Calculating nozzle shape for melting hot glue

[DustinSmith]

I am building a nozzle for my hot glue gun, and it has made me realize that my math skills have become quite rusty.

My goal is to figure out how fast I can extrude a hot glue stick through nozzle of different lengths. My assumption is that the longer the nozzle is (assuming I keep it at temperature), the more surface area there will be to heat the glue stick. While I could just start experimenting, curiosity has taken hold of me and I would like to know how to find the answer mathematically. After browsing the internet for a while I believe Fourier’s law is what I need to use, but I am having trouble applying the equation.

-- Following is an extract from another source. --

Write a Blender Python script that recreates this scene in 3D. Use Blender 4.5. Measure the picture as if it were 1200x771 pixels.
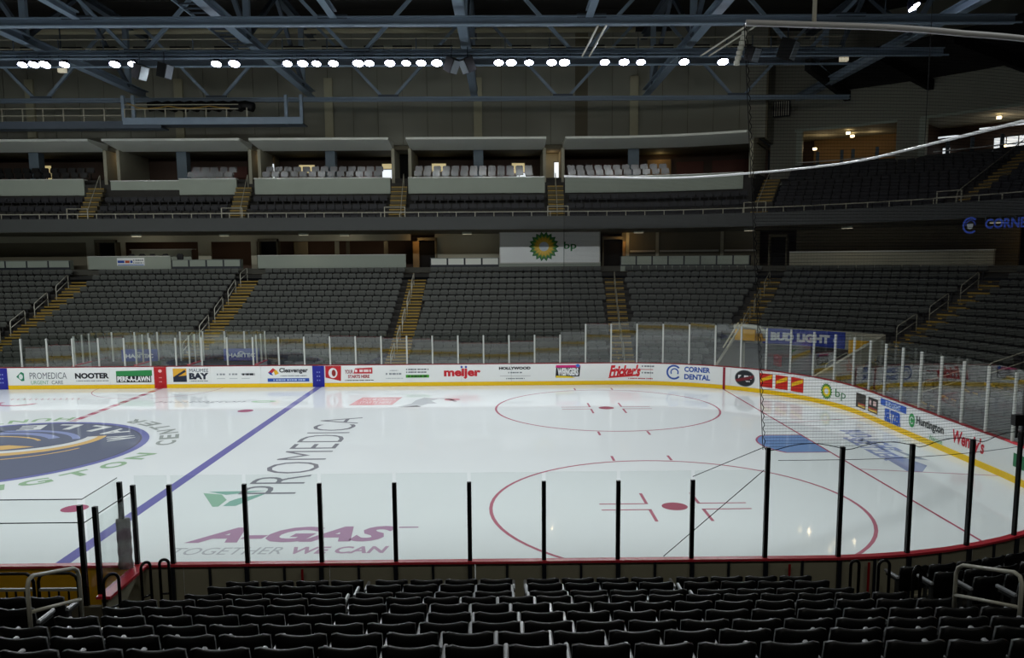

From what I understand, I need to calculate heat conduction through truncated cone (melted end of hot glue against nozzle), where heat is applied to the curved surface. This will tell me what volume glue I can melt at a given nozzle temperature / length.

Knowns:
Hot glue stick diameter (base of cone): 13 mm
Nozzle diameter (truncated end of cone): 3 mm
Temperature of Nozzle: 190 C
Melting temperature of glue: 70 C
Thermal Conductivity of glue: 0.25 Watt/m - °C

Thanks!

 

[billy_joule]

Thermal Conductivity of glue: 0.25 Watt/m - °C

In which state? Liquid or solid?
What is the heat of fusion?

I think this would be a very difficult heat transfer problem. The change of state, the converging nozzle, the melting range (most thermopolymers don't have a melting point), and how the fluid properties (density, viscosity, conductivity etc) change over that range would all make it a very hard problem.
A textbook on injection molding/ plastic extrusion would probably be a good place to start.

The mass flow rate is ultimately determined by the power of the heater. Pretty much any nozzle will work given enough power.

 

[DustinSmith]

Thanks for the response -

For the purpose of this problems, let's simply set a target temperature of 70 C. After looking at this problem some more, I realize that I will need to know how much energy the material holds before I know how much the temperature will increase.

How do I calculate the thermal transfer of a truncated cone? Maybe I could start by looking at how much energy is transfer ed into the material and make some predictions about how long it will take for the center of the material to reach the target temperature.

Thanks again

 

[davenn]

All the hot glue guns I have owned or seen, the nozzle isn't heated . Its just a coned shaped outlet
the heating/melting is done further in, in a cylindrical tube that has a just slightly larger internal diameter than the glue stick

the nozzle just reduces that diameter down to a smaller size to ease in the use of application of the glue

Dave

 

[DustinSmith]

All the hot glue guns I have owned or seen, the nozzle isn't heated . Its just a coned shaped outlet
the heating/melting is done further in, in a cylindrical tube that has a just slightly larger internal diameter than the glue stick

the nozzle just reduces that diameter down to a smaller size to ease in the use of application of the glue

Dave

I must have a strange one because the glue stick is pushed into the nozzle which has a heat coil where the nozzle threads into the hot glue gun. I am sure it does not do the bulk of the heat transfer, but now I am just curious.

 

[davenn]

I must have a strange one because the glue stick is pushed into the nozzle which has a heat coil where the nozzle threads into the hot glue gun. I am sure it does not do the bulk of the heat transfer, but now I am just curious.

nothing like this huh ?? ...

there's varieties in shape and manufacture but they all work the same
cold glue stick in the back end, hot melt out the nozzle

http://www.bing.com/images/search?q=hot+glue+guns&FORM=HDRSC2if yours is different, maybe a pic of your one so we all know what you are referring tocheers
Dave

 

[DustinSmith]

nothing like this huh ?? ...

if yours is different, maybe a pic of your one so we all know what you are referring to

Dave

Latter I'll see if I can post a picture of it, but really I am just interested in the math at this point.

More than anything I am curious how to calculate the rate of heat soaking into a material based on it's shape. In the past I encountered a situations where I was unsure how fast heat would soak into another material, and just guessed until it worked. It would be nice for this project, and future projects to be a little more intentional.